All variants of the Jazz built from July 2014 are equipped with electronic stability control (ESC), electronic brakeforce distribution (EBD), emergency brake assist (EBA), reversing collision avoidance (camera) and emergency stop signal (ESS) as standard. Dual frontal, side chest and side head airbags (curtains) are standard.

It scored 15.58 out of 16 in the frontal offset test, and a perfect 16 in the side impact test done in ANCAP’s Sydney labs.

ANCAP communications manager Rhianne Robson told GoAuto that it was the first opportunity to use the ASEAN lab in a test.

“We take their test data – we don’t take their result, because they score it slightly differently,” she said. “The data can then be fed into an overall ANCAP rating, combined with the other tests that we do. We all follow the same frontal offset protocol.” The Malaysian lab currently only has the capacity to do frontal offset tests, but it is working through a program to implement other tests in conjunction with ANCAP and other NCAP organisations.

“ANCAP has had a big role in the formation and development of ASEAN program on a couple of levels,” said Mrs Robson. “We’ve provided a few of our engineers over the years to help them establish a test program, test lists and protocols, and assist with the building of their test lab.

“We also have an involvement on a policy level, as well as aiding them with communication advice on how to best cover their markets they’ve got a few countries they have to target.

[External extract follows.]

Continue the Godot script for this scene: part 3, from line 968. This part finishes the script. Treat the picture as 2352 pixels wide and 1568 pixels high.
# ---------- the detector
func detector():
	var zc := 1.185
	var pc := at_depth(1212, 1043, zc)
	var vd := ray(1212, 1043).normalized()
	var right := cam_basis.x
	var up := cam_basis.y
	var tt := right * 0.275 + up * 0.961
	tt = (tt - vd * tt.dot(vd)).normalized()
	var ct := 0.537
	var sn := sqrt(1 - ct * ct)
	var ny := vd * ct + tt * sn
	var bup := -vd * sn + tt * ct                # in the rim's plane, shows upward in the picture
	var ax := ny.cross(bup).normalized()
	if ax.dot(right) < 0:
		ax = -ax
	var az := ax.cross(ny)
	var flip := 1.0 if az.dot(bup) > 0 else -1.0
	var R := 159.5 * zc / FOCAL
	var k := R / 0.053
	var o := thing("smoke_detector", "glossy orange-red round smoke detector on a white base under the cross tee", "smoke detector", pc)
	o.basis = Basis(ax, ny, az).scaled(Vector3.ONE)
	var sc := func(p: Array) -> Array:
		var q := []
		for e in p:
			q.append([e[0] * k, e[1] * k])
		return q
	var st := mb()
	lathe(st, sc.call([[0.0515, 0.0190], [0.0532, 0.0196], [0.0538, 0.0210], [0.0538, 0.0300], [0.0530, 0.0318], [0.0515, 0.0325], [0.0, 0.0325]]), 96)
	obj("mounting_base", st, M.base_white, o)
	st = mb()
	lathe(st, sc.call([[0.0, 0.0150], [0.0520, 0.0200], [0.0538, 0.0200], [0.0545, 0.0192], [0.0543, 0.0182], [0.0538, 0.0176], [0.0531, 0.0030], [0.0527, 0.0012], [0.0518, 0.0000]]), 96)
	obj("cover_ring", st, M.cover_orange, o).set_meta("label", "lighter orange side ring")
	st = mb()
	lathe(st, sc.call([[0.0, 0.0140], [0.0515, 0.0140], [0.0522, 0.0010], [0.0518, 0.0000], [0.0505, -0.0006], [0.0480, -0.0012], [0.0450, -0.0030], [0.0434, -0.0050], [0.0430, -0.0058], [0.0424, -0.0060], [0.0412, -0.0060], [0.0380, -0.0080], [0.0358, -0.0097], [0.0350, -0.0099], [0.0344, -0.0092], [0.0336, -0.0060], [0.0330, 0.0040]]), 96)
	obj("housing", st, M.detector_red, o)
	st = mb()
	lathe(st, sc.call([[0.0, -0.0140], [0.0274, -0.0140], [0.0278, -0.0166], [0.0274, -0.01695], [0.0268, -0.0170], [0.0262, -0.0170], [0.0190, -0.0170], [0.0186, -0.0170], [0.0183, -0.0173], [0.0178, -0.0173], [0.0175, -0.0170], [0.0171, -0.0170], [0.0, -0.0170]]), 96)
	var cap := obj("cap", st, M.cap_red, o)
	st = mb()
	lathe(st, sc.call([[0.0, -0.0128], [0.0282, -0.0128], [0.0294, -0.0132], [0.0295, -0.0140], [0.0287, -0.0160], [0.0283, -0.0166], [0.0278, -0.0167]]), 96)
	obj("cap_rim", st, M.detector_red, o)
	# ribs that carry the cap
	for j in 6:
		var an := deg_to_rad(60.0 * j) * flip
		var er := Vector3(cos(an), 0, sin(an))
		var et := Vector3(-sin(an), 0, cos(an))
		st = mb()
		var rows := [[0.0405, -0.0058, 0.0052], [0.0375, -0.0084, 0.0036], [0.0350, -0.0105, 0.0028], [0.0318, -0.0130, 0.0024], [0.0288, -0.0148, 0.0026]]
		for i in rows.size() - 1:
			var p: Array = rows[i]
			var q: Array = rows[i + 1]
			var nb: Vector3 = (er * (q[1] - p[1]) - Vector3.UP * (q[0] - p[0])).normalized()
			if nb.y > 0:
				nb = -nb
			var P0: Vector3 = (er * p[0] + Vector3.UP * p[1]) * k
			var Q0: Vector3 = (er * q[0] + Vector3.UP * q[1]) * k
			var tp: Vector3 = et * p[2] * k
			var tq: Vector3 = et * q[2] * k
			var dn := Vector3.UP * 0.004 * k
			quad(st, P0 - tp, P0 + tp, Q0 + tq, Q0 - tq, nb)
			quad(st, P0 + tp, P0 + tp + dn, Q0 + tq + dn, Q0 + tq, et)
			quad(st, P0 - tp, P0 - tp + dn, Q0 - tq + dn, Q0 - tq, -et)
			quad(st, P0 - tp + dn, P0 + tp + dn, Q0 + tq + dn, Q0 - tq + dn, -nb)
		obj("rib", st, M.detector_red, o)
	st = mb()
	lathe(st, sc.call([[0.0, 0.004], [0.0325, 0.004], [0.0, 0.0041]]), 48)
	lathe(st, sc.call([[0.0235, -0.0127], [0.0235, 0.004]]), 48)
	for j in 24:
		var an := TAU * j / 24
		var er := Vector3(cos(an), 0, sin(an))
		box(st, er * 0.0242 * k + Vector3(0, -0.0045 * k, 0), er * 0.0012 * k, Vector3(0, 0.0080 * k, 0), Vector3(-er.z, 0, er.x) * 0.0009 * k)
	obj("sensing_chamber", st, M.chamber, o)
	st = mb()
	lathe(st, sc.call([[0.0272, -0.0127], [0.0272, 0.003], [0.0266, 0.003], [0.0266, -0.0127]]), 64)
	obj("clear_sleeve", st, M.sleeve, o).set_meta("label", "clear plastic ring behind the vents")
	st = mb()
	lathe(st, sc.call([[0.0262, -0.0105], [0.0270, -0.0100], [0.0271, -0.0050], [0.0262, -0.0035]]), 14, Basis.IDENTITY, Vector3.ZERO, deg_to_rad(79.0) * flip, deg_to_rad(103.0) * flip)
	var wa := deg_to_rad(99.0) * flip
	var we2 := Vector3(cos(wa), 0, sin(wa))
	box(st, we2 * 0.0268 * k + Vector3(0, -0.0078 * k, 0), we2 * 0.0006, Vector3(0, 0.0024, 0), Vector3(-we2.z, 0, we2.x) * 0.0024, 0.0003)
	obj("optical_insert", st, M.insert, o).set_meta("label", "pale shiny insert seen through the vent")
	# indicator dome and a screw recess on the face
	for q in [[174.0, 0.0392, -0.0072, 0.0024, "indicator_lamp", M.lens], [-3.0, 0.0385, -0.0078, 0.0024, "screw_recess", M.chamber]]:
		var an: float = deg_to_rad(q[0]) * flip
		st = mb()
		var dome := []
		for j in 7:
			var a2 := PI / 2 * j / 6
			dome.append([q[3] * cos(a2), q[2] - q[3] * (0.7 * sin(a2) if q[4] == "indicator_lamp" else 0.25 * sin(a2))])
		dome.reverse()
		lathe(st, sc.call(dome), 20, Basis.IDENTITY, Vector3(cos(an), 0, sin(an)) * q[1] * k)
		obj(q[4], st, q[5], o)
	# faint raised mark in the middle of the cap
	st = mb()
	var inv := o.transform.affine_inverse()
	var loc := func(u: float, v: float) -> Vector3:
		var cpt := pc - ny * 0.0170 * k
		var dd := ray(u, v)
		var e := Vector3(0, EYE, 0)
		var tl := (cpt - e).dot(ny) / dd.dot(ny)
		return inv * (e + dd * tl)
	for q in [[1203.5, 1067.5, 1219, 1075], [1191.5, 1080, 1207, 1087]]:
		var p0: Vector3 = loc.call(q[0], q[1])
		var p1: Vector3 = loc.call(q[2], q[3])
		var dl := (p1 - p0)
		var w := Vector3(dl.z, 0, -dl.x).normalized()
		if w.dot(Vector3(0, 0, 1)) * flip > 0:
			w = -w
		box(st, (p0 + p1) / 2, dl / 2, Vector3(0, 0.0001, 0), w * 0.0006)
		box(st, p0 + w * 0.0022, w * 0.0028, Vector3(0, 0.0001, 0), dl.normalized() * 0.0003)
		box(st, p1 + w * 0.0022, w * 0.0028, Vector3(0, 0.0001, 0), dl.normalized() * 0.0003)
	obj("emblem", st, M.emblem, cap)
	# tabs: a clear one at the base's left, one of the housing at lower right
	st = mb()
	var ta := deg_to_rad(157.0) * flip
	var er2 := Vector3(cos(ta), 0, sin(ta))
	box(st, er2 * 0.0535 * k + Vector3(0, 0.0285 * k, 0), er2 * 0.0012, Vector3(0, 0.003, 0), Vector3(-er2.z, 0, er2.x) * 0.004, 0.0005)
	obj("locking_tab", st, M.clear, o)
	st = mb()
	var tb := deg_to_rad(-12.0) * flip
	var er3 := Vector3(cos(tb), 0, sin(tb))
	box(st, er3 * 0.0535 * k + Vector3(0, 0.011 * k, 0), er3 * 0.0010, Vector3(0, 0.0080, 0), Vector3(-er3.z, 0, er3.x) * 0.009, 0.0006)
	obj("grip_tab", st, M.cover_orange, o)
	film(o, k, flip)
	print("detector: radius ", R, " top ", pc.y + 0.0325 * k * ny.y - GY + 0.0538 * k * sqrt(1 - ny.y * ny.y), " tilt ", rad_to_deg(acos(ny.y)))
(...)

They’re learning from us on a whole lot of levels, and it’s a ongoing relationship.” ANCAP has worked with other crash bodies around the world for more than 15 years, with an aim of eliminating the practice of regionalising cars on safety grounds.

“We’re all fighting for the common good to increase vehicle safety standards across the world, not just in our particular regions, but we bat for each other,” said Mrs Robson.

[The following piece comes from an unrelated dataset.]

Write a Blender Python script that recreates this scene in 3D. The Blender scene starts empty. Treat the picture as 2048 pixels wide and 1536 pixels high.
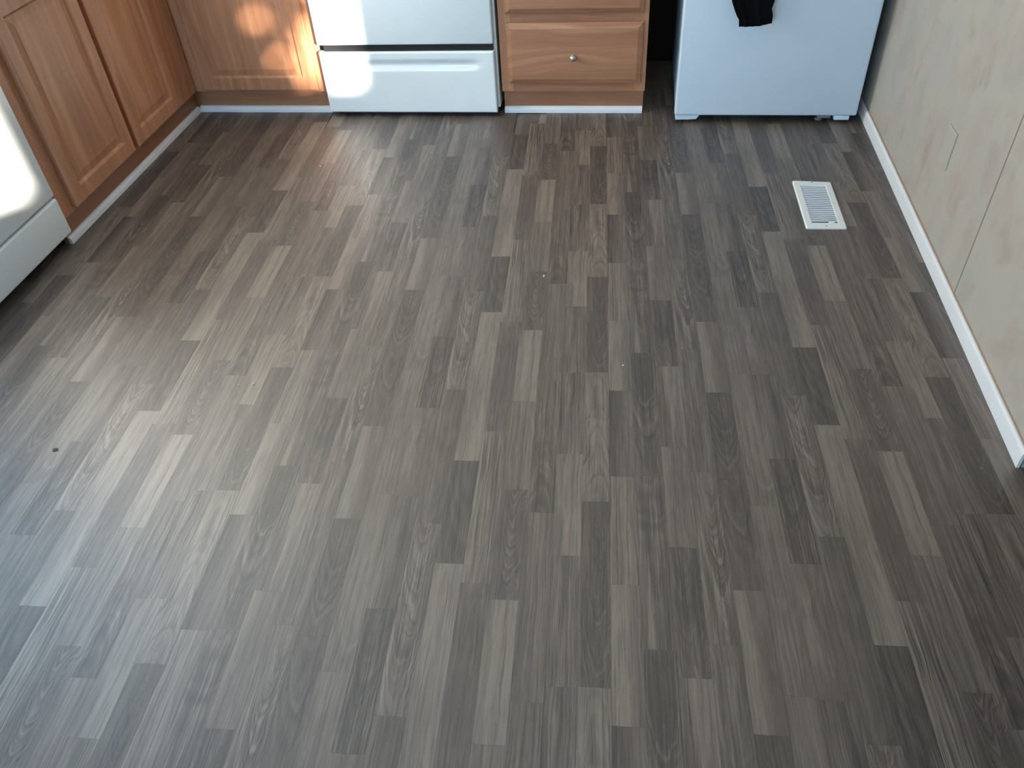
import bpy, bmesh, math, random
from mathutils import Vector, Matrix

random.seed(7)
C = bpy.context.scene.collection
S = 0.066                      # one strip of the floor pattern, metres

# ------------------------------------------------------------------ camera
R = [[0.99026, 0.12831, -0.05397], [0.04737, -0.67266, -0.73843], [-0.13105, 0.72869, -0.67217]]
CAM = dict(f=1596.6132, p=42.24242202, yw=-10.13793048, r=4.15087773, h=22.91462 * S)
def cam_axes():
    p, yw, r = (math.radians(CAM[k]) for k in ('p', 'yw', 'r'))
    fwd = Vector((math.sin(yw) * math.cos(p), math.cos(yw) * math.cos(p), -math.sin(p)))
    r0 = Vector((math.cos(yw), -math.sin(yw), 0)); d0 = fwd.cross(r0)
    right = r0 * math.cos(r) + d0 * math.sin(r); down = d0 * math.cos(r) - r0 * math.sin(r)
    return right, down, fwd
right, down, fwd = cam_axes()
cam = bpy.data.cameras.new('camera'); camo = bpy.data.objects.new('camera', cam); C.objects.link(camo)
cam.sensor_fit = 'HORIZONTAL'; cam.sensor_width = 36.0; cam.lens = CAM['f'] / 2048 * 36.0
cam.clip_start = 0.02
M = Matrix.Identity(4)
for i in range(3):
    M[i][0], M[i][1], M[i][2] = right[i], -down[i], -fwd[i]
M[0][3], M[1][3], M[2][3] = 0, 0, CAM['h']
camo.matrix_world = M
bpy.context.scene.camera = camo

# ------------------------------------------------------------------ sky, sun, daylight, exposure
sc = bpy.context.scene
sc.view_settings.view_transform = 'Standard'; sc.view_settings.look = 'None'
sc.view_settings.exposure = 0.14; sc.view_settings.gamma = 1.0
try: sc.view_settings.use_curve_mapping = False
except Exception: pass
w = bpy.data.worlds.new('sky'); sc.world = w; w.use_nodes = True
bg = w.node_tree.nodes['Background']; bg.inputs[0].default_value = (0.50, 0.70, 1.0, 1); bg.inputs[1].default_value = 1.2

def area(name, loc, rot, sx, sy, power, col):
    l = bpy.data.lights.new(name, 'AREA'); l.shape = 'RECTANGLE'; l.size = sx; l.size_y = sy
    l.energy = power; l.color = col
    o = bpy.data.objects.new(name, l); C.objects.link(o); o.location = loc; o.rotation_euler = rot
    return o
PI = math.pi
# daylight standing in the window openings (rear wall, left wall by the camera, over the sink)
area('daylight_rear', (-1.60, -2.56, 1.35), (PI / 2, 0, 0), 1.1, 1.3, 84, (0.38, 0.68, 1.0))
area('daylight_counter', (-2.60, 1.75, 1.60), (PI / 2, 0, -PI / 2), 0.95, 0.85, 21, (0.42, 0.72, 1.0))
area('daylight_sink', (-2.60, 2.90, 1.60), (PI / 2, 0, -PI / 2), 0.9, 0.8, 46, (1.0, 0.93, 0.78))
# ceiling lamp over the kitchen
cl = bpy.data.lights.new('ceiling_lamp', 'AREA'); cl.shape = 'DISK'; cl.size = 0.32; cl.energy = 2.5; cl.color = (1.0, 0.84, 0.62)
clo = bpy.data.objects.new('ceiling_lamp', cl); C.objects.link(clo); clo.location = (0.2, 2.1, 2.33)
# low sun through the rear windows
sun = bpy.data.lights.new('sun', 'SUN'); sun.energy = 38; sun.angle = 0.016; sun.color = (1.0, 0.88, 0.75)
suno = bpy.data.objects.new('sun', sun); C.objects.link(suno)
SUND = Vector((-0.62, 0.76, -0.21)).normalized()
suno.rotation_euler = SUND.to_track_quat('-Z', 'Y').to_euler()

# ------------------------------------------------------------------ helpers
def tag(o, label=None, cat=None, group=None, kind=None):
    if label: o['label'] = label
    if cat: o['category'] = cat
    if group: o['group'] = group
    if kind: o['kind'] = kind
    return o
def empty(name, loc, label, cat, rz=0.0):
    o = bpy.data.objects.new(name, None); C.objects.link(o); o.location = loc; o.rotation_euler = (0, 0, rz)
    o.empty_display_size = 0.1
    return tag(o, label, cat)
def finish(bm, name, mat, parent=None, smooth=None, loc=None):
    bmesh.ops.recalc_face_normals(bm, faces=bm.faces[:])
    me = bpy.data.meshes.new(name); bm.to_mesh(me); bm.free()
    o = bpy.data.objects.new(name, me); C.objects.link(o)
    if mat: me.materials.append(mat)
    if smooth is not None:
        for p in me.polygons: p.use_smooth = True
        try: me.set_sharp_from_angle(angle=math.radians(smooth))
        except Exception: pass
    if parent:
        o.parent = parent
        # keep world coordinates: meshes are written in room coordinates
        o.matrix_parent_inverse = parent_world(parent).inverted()
    return o
def parent_world(p):
    m = Matrix.LocRotScale(p.location, p.rotation_euler, p.scale)
    if p.parent: m = parent_world(p.parent) @ p.matrix_parent_inverse @ m
    return m
def box(bm, x0, x1, y0, y1, z0, z1, bev=0.0, seg=2):
    r = bmesh.ops.create_cube(bm, size=1.0)
    vs = r['verts']
    for v in vs:
        v.co = Vector(((x0 + x1) / 2 + v.co.x * (x1 - x0), (y0 + y1) / 2 + v.co.y * (y1 - y0), (z0 + z1) / 2 + v.co.z * (z1 - z0)))
    if bev > 0:
        es = list({e for v in vs for e in v.link_edges})
        bmesh.ops.bevel(bm, geom=es, offset=bev, segments=seg, affect='EDGES', profile=0.5)
def boxo(name, mat, parent, x0, x1, y0, y1, z0, z1, bev=0.0, seg=2):
    bm = bmesh.new(); box(bm, x0, x1, y0, y1, z0, z1, bev, seg)
    return finish(bm, name, mat, parent, 40 if bev else None)
def rings(bm, w, h, prof, mapf, cap=True):
    """nested rectangles (inset, depth); mapf maps (u, v, d) to the room"""
    prev = None
    for (i, d) in prof:
        cur = [bm.verts.new(mapf(u, v, d)) for (u, v) in ((i, i), (w - i, i), (w - i, h - i), (i, h - i))]
        if prev:
            for k in range(4): bm.faces.new((prev[k], prev[(k + 1) % 4], cur[(k + 1) % 4], cur[k]))
        prev = cur
    if cap: bm.faces.new(prev)
def lathe(bm, prof, mapf, n=20):
    prev = None
    for (r, z) in prof:
        cur = [bm.verts.new(mapf(r * math.cos(2 * PI * k / n), r * math.sin(2 * PI * k / n), z)) for k in range(n)] if r > 1e-6 else [bm.verts.new(mapf(0, 0, z))]
        if prev:
            for k in range(n):
                a = prev[k % len(prev)]; b = prev[(k + 1) % len(prev)]; c = cur[(k + 1) % len(cur)]; d = cur[k % len(cur)]
                f = [a]; [f.append(q) for q in (b, c, d) if q not in f]
                if len(f) > 2: bm.faces.new(f)
        prev = cur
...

“The overall goal for all NCAPs is to see the same vehicle produced using the same materials to the same level of safety the world over. That does put pressure on those manufacturers who do build or spec cars to a lower standard for certain regions to meet prices points.” Mrs Robson denied that ANCAP was diluting its message by aligning with Euro NCAP standards that might be lower than those enforced by the Australian body.

“It’s part of an ongoing effort though Global NCAP to bring all the tests and protocols into closer alignment,” she said. “ANCAP’s alignment with Euro NCAP is bringing two of us closer together. That then brings pressure to bear on manufacturers to produce the same car for all markets.

“With the Jazz, it’s an ANCAP safety rating that we have issued. The frontal offset data is done to a protocol that we follow and, at the end of the day, the car itself is proving its worth.

“We do testing all over the world at different labs as long as the tests are conducted to those protocols, and we have oversight of that, then it meets our requirements.” The end of manufacturing in Australia will also mean that ANCAP will be more important than ever, according to Mrs Robson.

“Half of our ratings are done on cars that are not tested by Euro NCAP – it’s been the same for fifteen years,” she said. “We still need to cover that chunk of the market that isn’t covered by other NCAPs, so there’s definitely a need for ANCAP to test vehicles from other markets like China, India and other countries.

“We don’t want a specific vehicle just for one region – we want a world car.” The next annual meeting of the global NCAP groups is in June, in Gothenburg, Sweden.